Wednesday, September 16, 2009

The absurd and the quest for happiness


This month is the 300th anniversary of the birth of Samuel Johnson, an occasion which seems to have led to several pieces about Johnson appearing in the media. This post was inspired by a column by Charles Pierce titled “On the Quest for Happiness” in which he explores Samuel Johnson’s novel Rasselas.

The novel is the story of Rasselas, a young prince of Abyssinia, who is not happy even though he seems to have everything. So, he leaves Abyssinia with his sister, Nekayah, and a philosopher named Imlac.
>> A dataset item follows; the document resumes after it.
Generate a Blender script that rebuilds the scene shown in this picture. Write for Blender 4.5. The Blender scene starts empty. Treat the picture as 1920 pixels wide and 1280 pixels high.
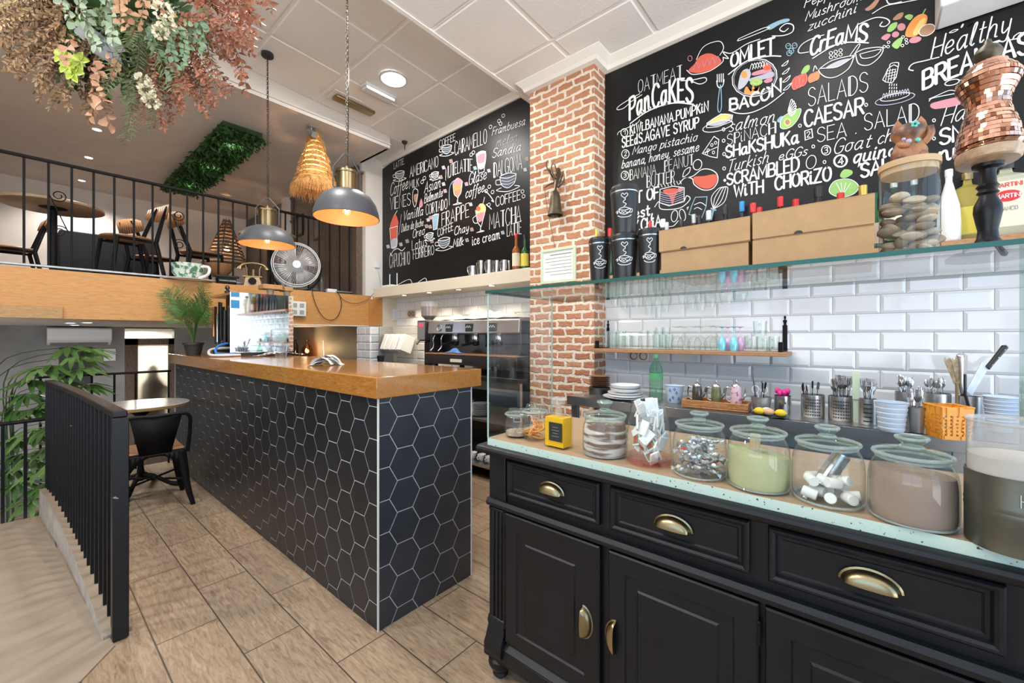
import bpy, bmesh, math, random
from math import sin, cos, pi, radians, atan2, sqrt
from mathutils import Vector, Matrix
random.seed(7)
sc = bpy.context.scene
COL = sc.collection
# ---------------------------------------------------------------- camera
F, CX, CY, EYE = 779.0, 960.0, 630.5, 1.28
YAW = math.atan2(925.0, 779.0)
S_, C_ = sin(YAW), cos(YAW)
cam = bpy.data.cameras.new('camera')
cam.sensor_width = 36.0
cam.lens = F / 1920.0 * 36.0
cam.shift_y = -(640.0 - CY) / 1920.0
cam.clip_start = 0.05
camo = bpy.data.objects.new('camera', cam)
COL.objects.link(camo)
camo.location = (0, 0, EYE)
camo.rotation_euler = (pi / 2, 0, -YAW)
sc.camera = camo
# ---------------------------------------------------------------- world, exposure, daylight
w = bpy.data.worlds.new('sky')
sc.world = w
w.use_nodes = True
bg = w.node_tree.nodes['Background']
_tc = w.node_tree.nodes.new('ShaderNodeTexCoord')
_sx = w.node_tree.nodes.new('ShaderNodeSeparateXYZ')
_cr = w.node_tree.nodes.new('ShaderNodeValToRGB')
_ma = w.node_tree.nodes.new('ShaderNodeMath'); _ma.operation = 'MULTIPLY_ADD'; _ma.inputs[1].default_value = .5; _ma.inputs[2].default_value = .5
w.node_tree.links.new(_tc.outputs['Generated'], _sx.inputs[0]); w.node_tree.links.new(_sx.outputs['Z'], _ma.inputs[0])
w.node_tree.links.new(_ma.outputs[0], _cr.inputs[0]); w.node_tree.links.new(_cr.outputs[0], bg.inputs[0])
_cr.color_ramp.elements[0].position = .44; _cr.color_ramp.elements[0].color = (2.1, 2.14, 2.2, 1)     # lower half brightened to lift the ceiling, as if sunlit pavement
_cr.color_ramp.elements[1].position = .54; _cr.color_ramp.elements[1].color = (.43, .69, 1.0, 1)     # open sky
bg.inputs[1].default_value = 2.9
sc.view_settings.view_transform = 'Standard'
sc.view_settings.look = 'None'
sc.view_settings.gamma = 1.0
sc.view_settings.use_curve_mapping = False
sc.view_settings.exposure = 0.0
sc.cycles.max_bounces = 10
sc.cycles.diffuse_bounces = 5
sc.cycles.glossy_bounces = 5
sc.cycles.transmission_bounces = 6
sc.cycles.transparent_max_bounces = 28
sc.cycles.caustics_reflective = False
sc.cycles.caustics_refractive = False
sc.cycles.sample_clamp_indirect = 4.0
def lamp(name, kind, loc, power, color=(1, 1, 1), size=.1, size_y=None, rot=(0, 0, 0), spot=None, blend=.5, portal=False):
 l = bpy.data.lights.new(name, kind)
 l.energy = power
 l.color = color
 if kind == 'AREA':
  l.size = size
  if size_y:
   l.shape = 'RECTANGLE'
   l.size_y = size_y
  else:
   l.shape = 'DISK'
  if portal:
   l.cycles.is_portal = True
 else:
  l.shadow_soft_size = size
 if kind == 'SPOT':
  l.spot_size = spot
  l.spot_blend = blend
 o = bpy.data.objects.new(name, l)
 o.location = loc
 o.rotation_euler = rot
 COL.objects.link(o)
 return o
# daylight entering by the shopfront behind the camera (sky portal at the opening)
lamp('shopfront_daylight', 'AREA', (0.9, -2.38, 1.62), 0, size=4.4, size_y=2.75, rot=(pi / 2, 0, 0), portal=True)
lamp('side_window_daylight', 'AREA', (-2.38, 0.2, 1.9), 0, size=3.4, size_y=2.2, rot=(pi / 2, 0, -pi / 2), portal=True)
# first: the lit ceiling lamp at the far end; the rest: unseen, added fill
CEIL_LAMP_AND_FILLS = [(2.33, 3.457, 3.765, 40), (0.6, 0.9, 3.39, 16), (1.86, 0.2, 3.39, 12), (-0.8, 1.6, 3.39, 30), (0.95, 2.75, 3.80, 45), (-1.6, 3.4, 3.88, 60)]
for i_, (x_, y_, z_, p_) in enumerate(CEIL_LAMP_AND_FILLS):
 lamp('ceiling_lamp_and_fill', 'AREA', (x_, y_, z_ - .03), p_, (1, .97, .93), size=.2)
# ---------------------------------------------------------------- pixel helpers: a ray of the photograph met with a real plane
def ray(u, v):
 o = (u - CX) / F
 return Vector((S_ + C_ * o, C_ - S_ * o, (CY - v) / F))
def PX(u, v, X):
 r = ray(u, v); t = X / r.x
 return Vector((X, r.y * t, EYE + r.z * t))
def PY(u, v, Y):
 r = ray(u, v); t = Y / r.y
 return Vector((r.x * t, Y, EYE + r.z * t))
def PZ(u, v, Z):
 r = ray(u, v); t = (Z - EYE) / r.z
 return Vector((r.x * t, r.y * t, Z))
def PD(u, v, d):
 r = ray(u, v)
 return Vector((r.x * d, r.y * d, EYE + r.z * d))
def dep(p):
 return p[0] * S_ + p[1] * C_
def circ(uL, uR, vb, z):
 """centre and radius of a round thing standing on height z, from its left and right edge and its lowest point"""
 uc = (uL + uR) / 2
 p = PZ(uc, vb, z); d = dep(p); o = (uc - CX) / F
 r = (uR - uL) * d / sqrt(1 + o * o) / 2 / F
 h = Vector((p.x, p.y, 0)).normalized()
 for _ in range(4):
  c = p + h * r
  r = (uR - uL) * dep(c) / sqrt(1 + o * o) / 2 / F
 return Vector((c.x, c.y, z)), r
def zat(p, v):
 return EYE + (CY - v) / F * dep(p)
# ---------------------------------------------------------------- materials
def nt(m):
 m.use_nodes = True
 return m.node_tree, m.node_tree.nodes['Principled BSDF']
MATS = {}
def mat(name, col, rough=.5, metal=0.0, var=0.0, vscale=6.0, bump=0.0, bscale=40.0, emis=None, estr=0.0, coat=0.0, stretch=None, col2=None, spec=None, detail=4.0, thr=None):
 m = bpy.data.materials.new(name)
 t, b = nt(m)
 b.inputs['Base Color'].default_value = (*col, 1)
 b.inputs['Roughness'].default_value = rough
 b.inputs['Metallic'].default_value = metal
 if coat:
  b.inputs['Coat Weight'].default_value = coat
  b.inputs['Coat Roughness'].default_value = .08
 if spec is not None:
  b.inputs['Specular IOR Level'].default_value = spec
 if emis:
  b.inputs['Emission Color'].default_value = (*emis, 1)
  b.inputs['Emission Strength'].default_value = estr
 if var or bump or col2:
  tc = t.nodes.new('ShaderNodeTexCoord')
  mp = t.nodes.new('ShaderNodeMapping')
  t.links.new(tc.outputs['Object'], mp.inputs[0])
  if stretch:
   mp.inputs['Scale'].default_value = stretch
 if var or col2:
  n = t.nodes.new('ShaderNodeTexNoise')
  n.inputs['Scale'].default_value = vscale
  n.inputs['Detail'].default_value = detail
  t.links.new(mp.outputs[0], n.inputs['Vector'])
  r = t.nodes.new('ShaderNodeValToRGB')
  lo, hi = (.3, .7) if thr is None else thr
  r.color_ramp.elements[0].position = lo
  r.color_ramp.elements[1].position = hi
  c2 = col2 if col2 else tuple(min(1, c * (1 + var)) for c in col)
  c1 = col if col2 else tuple(c * (1 - var) for c in col)
  r.color_ramp.elements[0].color = (*c1, 1)
  r.color_ramp.elements[1].color = (*c2, 1)
  t.links.new(n.outputs['Fac'], r.inputs[0])
  t.links.new(r.outputs[0], b.inputs['Base Color'])
 if bump:
  n2 = t.nodes.new('ShaderNodeTexNoise')
  n2.inputs['Scale'].default_value = bscale
  n2.inputs['Detail'].default_value = 5
  t.links.new(mp.outputs[0], n2.inputs['Vector'])
  bp = t.nodes.new('ShaderNodeBump')
  bp.inputs['Strength'].default_value = bump
  bp.inputs['Distance'].default_value = .01
  t.links.new(n2.outputs['Fac'], bp.inputs['Height'])
  t.links.new(bp.outputs[0], b.inputs['Normal'])
 MATS[name] = m
 return m
def glass(name, tint=(.97, .99, .98), ior=1.45, rough=0.0, edge=None, density=0.0):
 """thin-walled clear glass: see-through with Fresnel reflection, same from either side"""
 m = bpy.data.materials.new(name)
 m.use_nodes = True
 t = m.node_tree
 t.nodes.clear()
 out = t.nodes.new('ShaderNodeOutputMaterial')
 mix = t.nodes.new('ShaderNodeMixShader')
 tr = t.nodes.new('ShaderNodeBsdfTransparent')
 tr.inputs[0].default_value = (*tint, 1)
 gl = t.nodes.new('ShaderNodeBsdfGlossy')
 gl.inputs['Roughness'].default_value = rough
 fr = t.nodes.new('ShaderNodeFresnel')
 ge = t.nodes.new('ShaderNodeNewGeometry')
 mx = t.nodes.new('ShaderNodeMix')
 mx.data_type = 'FLOAT'
 t.links.new(ge.outputs['Backfacing'], mx.inputs[0])
 mx.inputs[2].default_value = ior
 mx.inputs[3].default_value = 1.0 / ior
 t.links.new(mx.outputs[0], fr.inputs['IOR'])
 t.links.new(fr.outputs[0], mix.inputs[0])
 src = tr
 if edge:   # thickness seen edge-on is deeper in colour
  lw = t.nodes.new('ShaderNodeLayerWeight')
  lw.inputs[0].default_value = .35
  cr = t.nodes.new('ShaderNodeValToRGB')
  cr.color_ramp.elements[0].position = .35
  cr.color_ramp.elements[0].color = (*tint, 1)
  cr.color_ramp.elements[1].position = .95
  cr.color_ramp.elements[1].color = (*edge, 1)
  t.links.new(lw.outputs['Facing'], cr.inputs[0])
  t.links.new(cr.outputs[0], tr.inputs[0])
 if density:
  df = t.nodes.new('ShaderNodeBsdfDiffuse')
  df.inputs[0].default_value = (*tint, 1)
  m2 = t.nodes.new('ShaderNodeMixShader')
  m2.inputs[0].default_value = density
  t.links.new(tr.outputs[0], m2.inputs[1])
  t.links.new(df.outputs[0], m2.inputs[2])
  src = m2
 t.links.new(src.outputs[0], mix.inputs[1])
 t.links.new(gl.outputs[0], mix.inputs[2])
 t.links.new(mix.outputs[0], out.inputs[0])
 MATS[name] = m
 return m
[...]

The book is essentially about their quest, as Rasselas is in search of the meaning of existence and the source of happiness.

“I have here the world before me; I will review it at leisure: surely happiness is somewhere to be found” Rasselas says. On this quest, the trio meets all kinds of people – shepherds, hermits, an astronomer and others. And they question these people about their lives in their search for happiness.
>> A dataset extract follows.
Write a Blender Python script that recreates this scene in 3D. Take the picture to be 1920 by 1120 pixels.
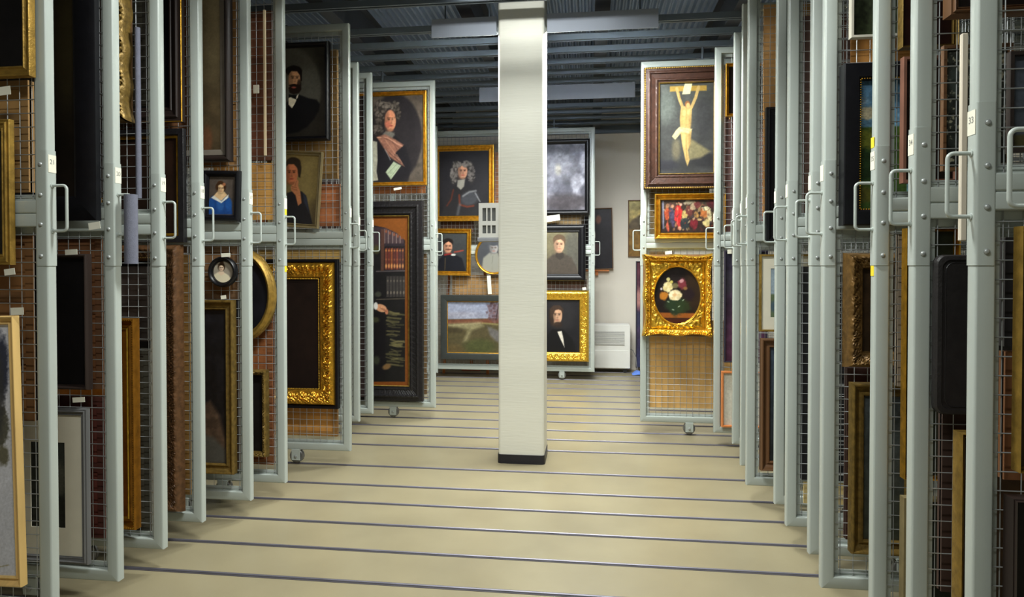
import bpy, math, random
import numpy as np
from mathutils import Matrix, Vector

random.seed(7)
for o in list(bpy.data.objects):
    bpy.data.objects.remove(o)
SC = bpy.context.scene
COL = SC.collection

# ------------------------------------------------------------------ camera
H = 1.5
F, PX, PY = 1255.6, 942.3, 517.6
YAW, PITCH, ROLL = 0.12886, -0.01532, 0.00061

def cam_axes():
    cy, sy, cp, sp = math.cos(YAW), math.sin(YAW), math.cos(PITCH), math.sin(PITCH)
    cr, sr = math.cos(ROLL), math.sin(ROLL)
    f = np.array([-sy * cp, cy * cp, sp]); r = np.array([cy, sy, 0.0]); d = np.cross(f, r)
    return cr * r + sr * d, -sr * r + cr * d, f
CR, CD, CF = cam_axes()
cam_d = bpy.data.cameras.new('camera')
cam = bpy.data.objects.new('camera', cam_d)
COL.objects.link(cam)
cam_d.sensor_fit = 'HORIZONTAL'; cam_d.sensor_width = 36.0
cam_d.lens = F / 1920 * 36.0
cam_d.shift_x = (960 - PX) / 1920
cam_d.shift_y = -(560 - PY) / 1920
cam_d.clip_start = 0.02
cam.matrix_world = Matrix((
    (CR[0], -CD[0], -CF[0], 0), (CR[1], -CD[1], -CF[1], 0), (CR[2], -CD[2], -CF[2], H), (0, 0, 0, 1)))
SC.camera = cam

# ------------------------------------------------------------------ world, exposure, lights
SC.view_settings.view_transform = 'Standard'
SC.view_settings.look = 'None'
SC.view_settings.gamma = 1.0
SC.view_settings.use_curve_mapping = False
SC.view_settings.exposure = 0.34
w = bpy.data.worlds.new('world'); SC.world = w; w.use_nodes = True
w.node_tree.nodes['Background'].inputs[0].default_value = (0.5, 0.55, 0.6, 1)
w.node_tree.nodes['Background'].inputs[1].default_value = 0.05

def area(name, loc, sx, sy, power, color=(0.975, 1.0, 0.965)):
    l = bpy.data.lights.new(name, 'AREA'); l.shape = 'RECTANGLE'; l.size = sx; l.size_y = sy
    l.energy = power; l.color = color
    o = bpy.data.objects.new(name, l); COL.objects.link(o); o.location = loc
    return o
# ceiling luminaires stand along the aisle: (x0, x1, y0, y1, z of lower lip, z of top, lamp power)
FIX = [(-1.25, 0.35, 0.60, 0.90, 3.33, 3.40, 46), (-0.87, 0.03, 2.30, 2.60, 3.55, 3.62, 98), (-0.87, 0.03, 4.10, 4.36, 3.55, 3.62, 22),  # last light on this line is added, out of view, for post highlights
       (-1.20, -0.70, 5.04, 5.34, 3.245, 3.385, 55), (-0.315, 0.50, 5.04, 5.34, 3.245, 3.385, 90), (-1.17, 0.47, 7.10, 7.37, 3.25, 3.405, 120)]
for (x0_, x1_, y0_, y1_, z0_, z1_, pw_) in FIX:
    area('fluorescent_light', ((x0_ + x1_) / 2, (y0_ + y1_) / 2, z1_ - 0.018 if z1_ - z0_ > .1 else z0_ + .02), x1_ - x0_ - 0.06, y1_ - y0_ - 0.06, pw_)

# ------------------------------------------------------------------ projection helpers (1920 x 1120 frame)
def ray(x, y):
    return CF + (x - PX) / F * CR + (y - PY) / F * CD

def at(x, y, Y):
    v = ray(x, y); t = Y / v[1]
    return v[0] * t, H + v[2] * t

def proj(P):
    v = P - np.array([0, 0, H]); z = v @ CF
    return PX + F * (v @ CR) / z, PY + F * (v @ CD) / z

# ------------------------------------------------------------------ materials
def lin(c):
    out = []
    for v in c[:3]:
        v = v / 255.0
        out.append(v / 12.92 if v <= 0.04045 else ((v + 0.055) / 1.055) ** 2.4)
    return tuple(out)

MATS = {}
def mat(name, rgb, rough=0.5, metal=0.0, var=0.12, vscale=6.0, bump=0.0, bscale=80.0, stretch=None, spec=0.5, coat=0.0):
    if name in MATS:
        return MATS[name]
    m = bpy.data.materials.new(name); m.use_nodes = True
    nt = m.node_tree; b = nt.nodes['Principled BSDF']
    c = lin(rgb)
    tc = nt.nodes.new('ShaderNodeTexCoord'); mp = nt.nodes.new('ShaderNodeMapping')
    nt.links.new(tc.outputs['Object'], mp.inputs[0])
    if stretch: mp.inputs['Scale'].default_value = stretch
    n = nt.nodes.new('ShaderNodeTexNoise'); n.inputs['Scale'].default_value = vscale; n.inputs['Detail'].default_value = 5
    nt.links.new(mp.outputs[0], n.inputs['Vector'])
    r = nt.nodes.new('ShaderNodeValToRGB')
    r.color_ramp.elements[0].position = 0.3; r.color_ramp.elements[1].position = 0.7
    r.color_ramp.elements[0].color = tuple(v * (1 - var) for v in c) + (1,)
    r.color_ramp.elements[1].color = tuple(min(1, v * (1 + var)) for v in c) + (1,)
    nt.links.new(n.outputs['Fac'], r.inputs['Fac']); nt.links.new(r.outputs['Color'], b.inputs['Base Color'])
    b.inputs['Roughness'].default_value = rough; b.inputs['Metallic'].default_value = metal
    b.inputs['Specular IOR Level'].default_value = spec
    if coat: b.inputs['Coat Weight'].default_value = coat; b.inputs['Coat Roughness'].default_value = 0.12
    if bump:
        n2 = nt.nodes.new('ShaderNodeTexNoise'); n2.inputs['Scale'].default_value = bscale; n2.inputs['Detail'].default_value = 3
        nt.links.new(mp.outputs[0], n2.inputs['Vector'])
        bp = nt.nodes.new('ShaderNodeBump'); bp.inputs['Strength'].default_value = bump; bp.inputs['Distance'].default_value = 0.004
        nt.links.new(n2.outputs['Fac'], bp.inputs['Height']); nt.links.new(bp.outputs[0], b.inputs['Normal'])
    MATS[name] = m
    return m

def canvas_mat(rough=0.42, name='oil_paint'):
    if name in MATS: return MATS[name]
    m = bpy.data.materials.new(name); m.use_nodes = True
    nt = m.node_tree; b = nt.nodes['Principled BSDF']
    a = nt.nodes.new('ShaderNodeVertexColor'); a.layer_name = 'paint'
    nt.links.new(a.outputs['Color'], b.inputs['Base Color'])
    b.inputs['Roughness'].default_value = rough; b.inputs['Specular IOR Level'].default_value = 0.3
    tc = nt.nodes.new('ShaderNodeTexCoord')
    n2 = nt.nodes.new('ShaderNodeTexNoise'); n2.inputs['Scale'].default_value = 260
    nt.links.new(tc.outputs['Object'], n2.inputs['Vector'])
    bp = nt.nodes.new('ShaderNodeBump'); bp.inputs['Strength'].default_value = 0.12; bp.inputs['Distance'].default_value = 0.002
    nt.links.new(n2.outputs['Fac'], bp.inputs['Height']); nt.links.new(bp.outputs[0], b.inputs['Normal'])
    MATS[name] = m
    return m

M_RACK = mat('rack_paint', (174, 182, 176), 0.24, 0.0, 0.03, 3, 0.05, 300, spec=0.5)
M_WIRE = mat('galvanised_wire', (160, 164, 164), 0.4, 0.35, 0.05, 20)
M_BOLT = mat('bolt_steel', (165, 170, 168), 0.4, 0.4, 0.06, 40)
M_CARD = mat('card_paper', (228, 226, 208), 0.8, 0, 0.04, 30)
M_INK = mat('label_ink', (140, 140, 134), 0.7, 0, 0.05, 30)
M_YEL = mat('yellow_sticker', (238, 214, 40), 0.6, 0, 0.05, 30)
M_RUB = mat('dark_rubber', (38, 38, 40), 0.6, 0, 0.1, 30)
M_STEEL = mat('rail_steel', (112, 110, 120), 0.45, 0.6, 0.15, 14, stretch=(0.3, 1, 1))
M_GROOVE = mat('rail_groove', (58, 54, 58), 0.7, 0, 0.1, 14)
M_LINO = mat('linoleum', (140, 131, 104), 0.33, 0, 0.10, 2.2, 0.04, 160, spec=0.5)
M_WALL = mat('wall_plaster', (226, 220, 208), 0.8, 0, 0.04, 1.4, 0.1, 60)
M_COLM = mat('column_paint', (230, 229, 216), 0.6, 0, 0.03, 2.5, 0.35, 30, stretch=(0.25, 0.25, 3))
M_SKIRT = mat('black_skirting', (26, 26, 34), 0.4, 0, 0.1, 10)
M_CEIL = mat('ceiling_steel', (154, 172, 200), 0.45, 0.4, 0.15, 3)
M_TRACK = mat('track_steel', (106, 116, 126), 0.45, 0.3, 0.12, 3)
M_JOIST = mat('joist_steel', (62, 66, 74), 0.5, 0.3, 0.12, 3)
M_LAMP = mat('lamp_housing', (150, 157, 170), 0.6, 0, 0.03, 3)
M_WHITEP = mat('white_plastic', (226, 226, 220), 0.45, 0, 0.02, 5)
M_VENT = mat('vent_dark', (96, 98, 96), 0.6, 0, 0.1, 30)
M_FOAM = mat('grey_foam', (104, 106, 120), 0.9, 0, 0.08, 60, 0.4, 260)
GOLD = mat('gilt_gold', (208, 156, 50), 0.32, 0.8, 0.28, 30, 0.25, 120)
GOLDB = mat('bright_gilt', (238, 186, 66), 0.28, 0.8, 0.25, 40, 0.2, 120)
GOLDD = mat('dull_gilt', (158, 126, 56), 0.42, 0.6, 0.3, 30, 0.3, 120)
GOLDO = mat('old_gilt', (124, 100, 48), 0.45, 0.5, 0.35, 40, 0.35, 120)
BLACK = mat('black_frame', (15, 15, 19), 0.36, 0, 0.2, 20, 0.08, 120, spec=.35)
EBONY = mat('ebonised_wood', (28, 26, 28), 0.36, 0, 0.25, 40, 0.3, 160)
DBROWN = mat('dark_brown_wood', (42, 32, 28), 0.42, 0, 0.25, 12, 0.1, 80, stretch=(1, 1, 0.15))
BROWN = mat('brown_wood', (104, 72, 44), 0.45, 0, 0.25, 12, 0.1, 80, stretch=(1, 1, 0.15))
REDBR = mat('red_brown_frame', (64, 40, 30), 0.4, 0.1, 0.3, 30, 0.2, 120)
PINE = mat('pine_wood', (222, 186, 118), 0.5, 0, 0.12, 14, 0.05, 60, stretch=(4, 1, 0.2))
ORANGEW = mat('orange_wood', (214, 132, 74), 0.45, 0, 0.1, 14, stretch=(2, 1, 0.3))
GREYF = mat('grey_frame', (112, 112, 112), 0.4, 0.2, 0.12, 14, stretch=(2, 1, 0.2))
OLIVEF = mat('olive_frame', (136, 122, 86), 0.45, 0.15, 0.15, 20, 0.1, 80)
LINERG = mat('grey_liner', (118, 110, 98), 0.6, 0, 0.12, 14)
LINERB = mat('tan_liner', (142, 82, 34), 0.45, 0, 0.15, 12)
MATC = mat('cream_mat', (222, 216, 196), 0.85, 0, 0.03, 14)
MATW = mat('white_mat', (226, 224, 224), 0.85, 0, 0.03, 14)
LEATH = mat('black_leather', (30, 27, 27), 0.5, 0, 0.25, 30, 0.3, 120)
def wood_back(rgb):
    return mat('back_wood_%d_%d_%d' % rgb, rgb, 0.75, 0, 0.22, 7, 0.1, 60, stretch=(1.0, 1, 0.25))

# ------------------------------------------------------------------ mesh helpers
def new_mesh(name, v, f, m, smooth=None):
    me = bpy.data.meshes.new(name)
    me.from_pydata([tuple(p) for p in v], [], [tuple(q) for q in f])
    me.update()
    if m: me.materials.append(m)
    if smooth is not None:
        me.polygons.foreach_set('use_smooth', [True] * len(me.polygons))
        me.set_sharp_from_angle(angle=math.radians(smooth))
    return me

def link(name, me, parent=None, loc=(0, 0, 0), rot=None):
    o = bpy.data.objects.new(name, me); COL.objects.link(o)
    o.location = loc
    if rot: o.rotation_euler = rot
    if parent: o.parent = parent
    return o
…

In the course of this quest, there is some interesting philosophical banter between the various characters. For instance, at one point in the novel, Rasselas and Nekayah discuss the merits of marriage. Rasselas openly wonders whether anyone should get married. “Marriage has many pains, but celibacy has no pleasures,” he says. (This was in 1759, keep in mind.)

Anyway, in talking with the people they meet, they find that no one has a bead on what happiness is. Rasselas also sees great disparities in how people live and he sees a spectrum of human behavior (violence, madness, etc.), which the naïve prince seemed otherwise unaware of.

In the end, of course, they don’t find happiness and return to Abyssinia. Johnson has his wise philosopher Imlac come to a pessimistic conclusion, mirroring Johnson’s own disillusionment with his own life. “Life is everywhere a state in which much is to be endured and little to be enjoyed,” is Imlac’s credo.

Here, let’s turn it over to Pierce, who writes in his column:

“The last chapter is called "The Conclusion in Which Nothing Is Concluded." It is a witty but misleading title because Johnson, in fact, implies a more definite—albeit absurdist—view of life than his chapter heading suggests. He seeks to dramatize that the travelers have at last realized that there is no single choice of life that will satisfy them. The nature of desire makes the acquisition of happiness impossible. As he observed in one of his essays: "we desire, we pursue, we obtain, we are satiated; we desire something else and begin a new pursuit."

This is the tragic cycle to which we are all subjected. This is the view of life that inspired Samuel Beckett to write a play, never completed, about Johnson. But Johnson also meant to affirm that we must not abandon our quest for happiness. On the contrary, for us to remain healthy, productive and sane, we must continue our quest. In Imlac's words, we must be willing "to commit ourselves to the current of the world." And this is the absurdist predicament in which the travelers find themselves at the end of this philosophic tale. They recognize that no single choice of life will ever make them happy, but that they must continue the journey of life.”

We come to a more optimistic conclusion than Johnson because we believe one can find happiness in an absurd world by accepting the meaningless nature of our existence. In other words, we think one can break that tragic cycle of pursuit.

Happiness is a process; it is the journey itself, not the destination and not in things. It is Sisyphus pushing his rock and being happy to be alive and aware of the absurdity of his task. The absurd man finds the insight freeing, as we’ve often pointed out.

The absurd man admits that life has no meaning, but continues living anyway – and living all the more free and full of passion as a result. The absurd man cherishes his awareness of the absurd and does not try to make it something else or cover it up.

He tries not to do what Imlac sees most people do, which is to forget the absurdity of man’s visions for himself. “Such,” said Imlac “are the effects of visionary schemes: when we first form them, we know them to be absurd, but familiarize them by degrees, and in time lose sight of their folly.”

The absurd man doesn’t want to lose sight of that folly.